The car races in the movie are like a crazy hyperspeed combination of Formula One racing and demolition derby. Crashing-and-burning is pretty commonplace. Maybe that's because the cars in Speed Racer mostly drive sideways - kinda like all those cars in commercials that are always skidding sideways to make you think that they're really cool cars, instead of terrifyingly unsafe death traps. Personally, I like my car to go fast; but primarily forwards and backwards. I've had little need for sideways driving in my life, and I'll stick to my guns that the shortest distance (and therefore the fastest route) between two points is a straight line. But sticklers for physics and the laws of nature will need to check their kooky preconceptions about gravity and centrifugal force at the cineplex door if they're gonna make it through Speed Racer without suffering a cerebral blowout. Apparently driving frontwise is for chumps; skidding sideways is how the true racers do it.

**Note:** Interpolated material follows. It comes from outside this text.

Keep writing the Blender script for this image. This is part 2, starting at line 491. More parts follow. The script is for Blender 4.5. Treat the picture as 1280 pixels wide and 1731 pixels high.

Anyhoo, Speed wins a race and attracts the attention of a lot of corporate dirtbag types who want him to sign up and sell out. Most persuasive is Royalton (Roger Allum), who makes him an offer he can't refuse. He refuses it anyway, which gets Racer Motors into hot water. So Speed is recruited by the mysterious Racer X (Matthew Fox) and Inspector Detector (Benno Fürmann), who want to crack open the shady world of corporate sponsorship and crime rings and fixed races and whatnot. Speed and Racer X and fellow racer Taejo Togokahn (South Korean star Rain) enter the Casa Christo off-road race - the very same race in which big brother Rex Racer mysteriously died. Cue ominous music.
After the climactic finish of the grueling, action-packed, extremely fatal Casa Christo race, the oversaturated and enervated viewer would be right to think that it was time to kick back and watch the credits roll by. Not so fast there, chump! There's another big race to be won. And then another... no, that's really it, but it feels like the movie will never end.
The actors are pretty much adrift in Speed Racer. It's probably really hard to act in a movie where most of the sets and all of the action are happening in a computer somewhere, and you're just standing in front of a green screen. This is likely the kind of thing that gives Method actors wake-up-screaming nightmares. So I hesitate to blame the actors for the shallowness of the characterizations in Speed Racer. The lousy, beyond-cartoonish dialogue must also be blamed; and if the movie's script and dialogue and wooden acting are intentionally crummy in order to imitate the original cartoon...well, that's an artistic gamble that doesn't pay off.
Emile Hirsch (Into the Wild) is a good actor, but he looks completely lost in Speed Racer - even when he's not driving a pretend car and is actually interacting with other actors. His Speed is a natural-born driver, a boy who is one with his vehicle; but he's otherwise hollow inside, like a racecar with no driver behind the wheel. By contrast, Allum, in a scenery-chewing performance, manages to chew the virtual scenery just fine.
Speed Racer is supposed to be a family movie. It's all about the family, love and loyalty and father/son bonding and death by piranha and all that. Plus, the entire Racer family cheers like mad every time a car crashes and explodes into a massive fireball - as long as it's not one of their cars. Good, clean, brightly colored fun.